Biglari Holdings owns seven businesses, a cash position ($37.5mn), marketable securities ($69.5mn) and an investment in a Lion Fund, managed by Mr Biglari ($383mn). Total investments amount to $490m (81% of the market cap).

The residual value ($146mn) could be attributed to the operating business which consist of two restaurant chains (Steak n Shake and Western Sizzlin), two insurance businesses, two oil companies and Maxim magazine.

These businesses collectively earned $27.6m of net operating profit in 2022.
Source: Companies Annual report
The way Sardar Biglari arranged his compensation is also quite interesting. His base salary is $900k, but his main compensation comes from growing the company’s book value.
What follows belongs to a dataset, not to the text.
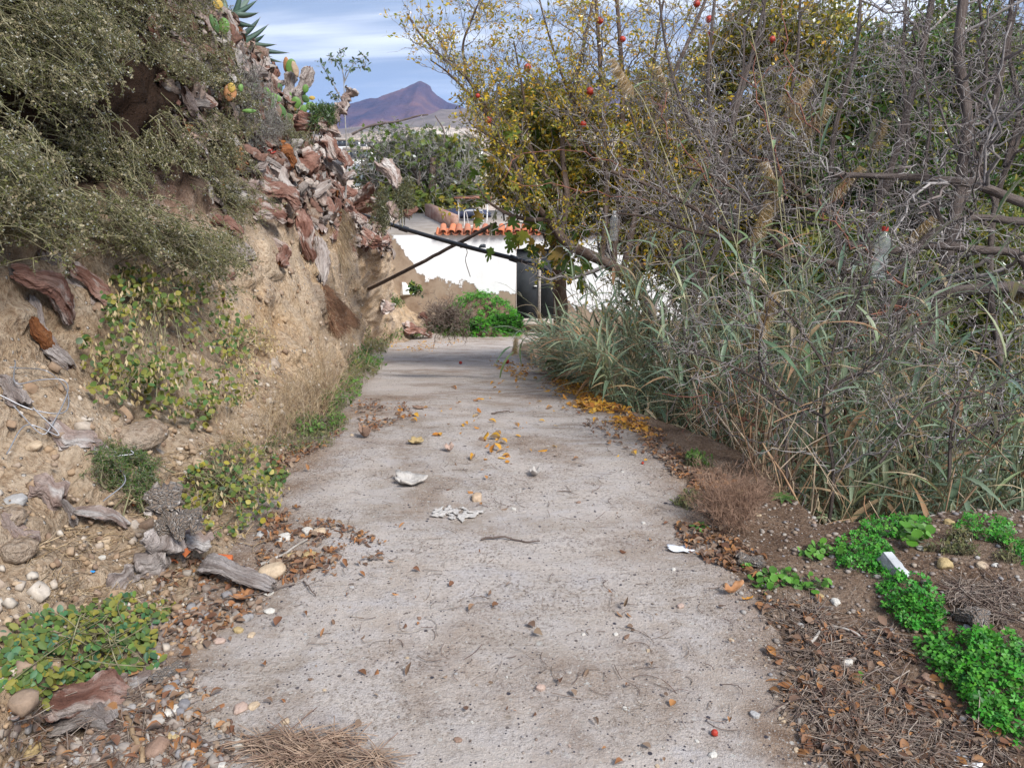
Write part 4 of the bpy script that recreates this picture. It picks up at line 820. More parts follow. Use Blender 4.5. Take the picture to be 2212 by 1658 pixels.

He receives the bonus only if the book value in a given year exceeds the previous high-water mark level by 6%. The bonus would amount to 25% of the incremental book value created above the high-water mark plus 6%.
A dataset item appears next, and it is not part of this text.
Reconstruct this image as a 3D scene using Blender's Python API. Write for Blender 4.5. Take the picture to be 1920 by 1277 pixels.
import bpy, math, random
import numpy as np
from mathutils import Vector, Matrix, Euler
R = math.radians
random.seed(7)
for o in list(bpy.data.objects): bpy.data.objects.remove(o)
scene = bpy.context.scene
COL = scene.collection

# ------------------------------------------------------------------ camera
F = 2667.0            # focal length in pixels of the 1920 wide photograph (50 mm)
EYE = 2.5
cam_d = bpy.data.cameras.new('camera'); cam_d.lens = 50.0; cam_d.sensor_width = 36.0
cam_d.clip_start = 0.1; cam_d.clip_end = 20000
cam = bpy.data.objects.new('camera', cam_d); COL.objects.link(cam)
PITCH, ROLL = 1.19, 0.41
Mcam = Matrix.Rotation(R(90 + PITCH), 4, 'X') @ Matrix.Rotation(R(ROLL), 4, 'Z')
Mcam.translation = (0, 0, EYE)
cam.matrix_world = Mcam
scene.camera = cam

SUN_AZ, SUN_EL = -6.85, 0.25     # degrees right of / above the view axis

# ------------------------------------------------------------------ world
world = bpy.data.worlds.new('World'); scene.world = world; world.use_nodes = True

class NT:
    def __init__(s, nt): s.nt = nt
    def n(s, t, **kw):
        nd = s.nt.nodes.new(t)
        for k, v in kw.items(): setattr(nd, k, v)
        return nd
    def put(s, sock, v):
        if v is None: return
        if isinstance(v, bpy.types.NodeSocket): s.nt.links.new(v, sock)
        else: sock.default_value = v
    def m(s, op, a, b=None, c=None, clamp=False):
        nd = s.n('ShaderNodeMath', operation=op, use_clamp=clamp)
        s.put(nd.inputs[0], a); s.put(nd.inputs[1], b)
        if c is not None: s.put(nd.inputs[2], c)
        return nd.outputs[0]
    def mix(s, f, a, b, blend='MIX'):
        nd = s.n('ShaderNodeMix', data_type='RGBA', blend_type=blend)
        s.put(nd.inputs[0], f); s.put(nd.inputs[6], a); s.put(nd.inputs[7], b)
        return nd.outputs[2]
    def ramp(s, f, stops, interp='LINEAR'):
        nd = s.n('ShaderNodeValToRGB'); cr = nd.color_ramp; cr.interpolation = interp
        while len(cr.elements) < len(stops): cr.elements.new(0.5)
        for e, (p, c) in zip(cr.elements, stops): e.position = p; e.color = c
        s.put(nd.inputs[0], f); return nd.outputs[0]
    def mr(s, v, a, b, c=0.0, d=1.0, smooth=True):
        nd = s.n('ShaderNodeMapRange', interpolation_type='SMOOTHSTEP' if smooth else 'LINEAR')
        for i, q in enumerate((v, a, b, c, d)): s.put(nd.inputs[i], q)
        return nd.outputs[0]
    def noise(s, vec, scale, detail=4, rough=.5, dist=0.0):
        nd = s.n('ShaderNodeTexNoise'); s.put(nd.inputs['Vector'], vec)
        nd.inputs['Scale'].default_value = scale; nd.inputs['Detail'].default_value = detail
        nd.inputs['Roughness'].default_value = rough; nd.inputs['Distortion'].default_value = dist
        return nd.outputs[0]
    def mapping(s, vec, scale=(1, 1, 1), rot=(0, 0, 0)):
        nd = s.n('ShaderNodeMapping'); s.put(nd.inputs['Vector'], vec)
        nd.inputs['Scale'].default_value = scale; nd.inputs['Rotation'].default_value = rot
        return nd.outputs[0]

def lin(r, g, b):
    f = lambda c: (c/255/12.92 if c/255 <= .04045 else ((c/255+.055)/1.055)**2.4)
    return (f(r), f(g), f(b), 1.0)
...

Given that he is the largest shareholder of the company, such a compensation structure looks too generous, in my view. This would be one reason for the stock to trade at a discount. Needless to say, the richest investor Warren Buffett continues to receive just $100k annual salary with no bonus whatsoever, as 99% of his net worth is locked in Berkshire Hathaway shares.

My next steps are to understand the evolution of the company’s per-share NAV since 2008, more specific reasons for the past acquisitions and the subsequent performance of the acquired businesses. I also want to read more background information on the founder, his incentive arrangement, the Lion Fund and its investment strategy, as well as the evolution of the share count.

Boston Omaha Company

Ticker: BOC US
Price: $19.4
Mkt Cap: $608mn
EV: $506mn

This is quite a controversial company. It is either a small Berkshire Hathaway or a potential disappointment. The company was founded by two young investors, one of whom (Alex Rozek) is a relative of Warren Buffett (he is the grandson of Buffett’s sister). The company publishes very thoughtful letters referring to the same principles that Buffett speaks about. The difference is that management also has stakes in various underlying assets. The company has had several equity raises since 2015, and it is generally harder to analyse the company due to its corporate structure.

The two co-CEOs collectively own 25% of BOC’s shares (and 44% of voting rights).

Management states that:

“Boston Omaha’s focused objective is growing intrinsic value per share at an attractive rate while seeking to maintain an uncompromising financial position.”

The company operates three businesses: a Billboard company, Insurance, and Broadband. In addition, it runs several investment funds with a combined AuM of $157mn. It also has about $52.5mn of cash and no debt at the parent level (just $29mn non-recourse debt at a subsidiary level).

My concerns:

  • co-CEOs seem to have interests in other businesses, and unlike Buffett, they don’t keep 90% of their net worth in one company (BOC)

  • The company pays high professional fees ($7mn in 2021 vs revenue of $57mn and total assets of $807mn; in 2022: $5mn vs revenue of $81mn)

  • Operating loss of $5.2mn, $23.8mn and $4.99mn in 2022, 2021 and 2020, respectively

  • Management has been regularly raising new shares and diluting its interest, although other directors have been buying shares in the market.

Smith-Midland Corporation

Ticker: SMID US
Price: $15.9
Mkt Cap: $83.6mn
EV: $85.6mn

A family-run business founded in the 1960s. Key products include Highway barriers, SlenderWall Cladding, Noise absorbing walls and other construction products.

The business has partially pivoted to rentals which improved economics (relative to the sale of manufactured products).

There are natural barriers to entry as concrete parts are heavy and are not economical to transport long-distance; local manufacturers are mini-monopolies. SMID is a leader in a few South-East locations in the US.

The business seems to be quite cyclical with fairly high fixed costs, as was evidenced in 2022 when a slight decline in revenue led to a negative net income. Operations also require high working capital, which negatively affects the FCF.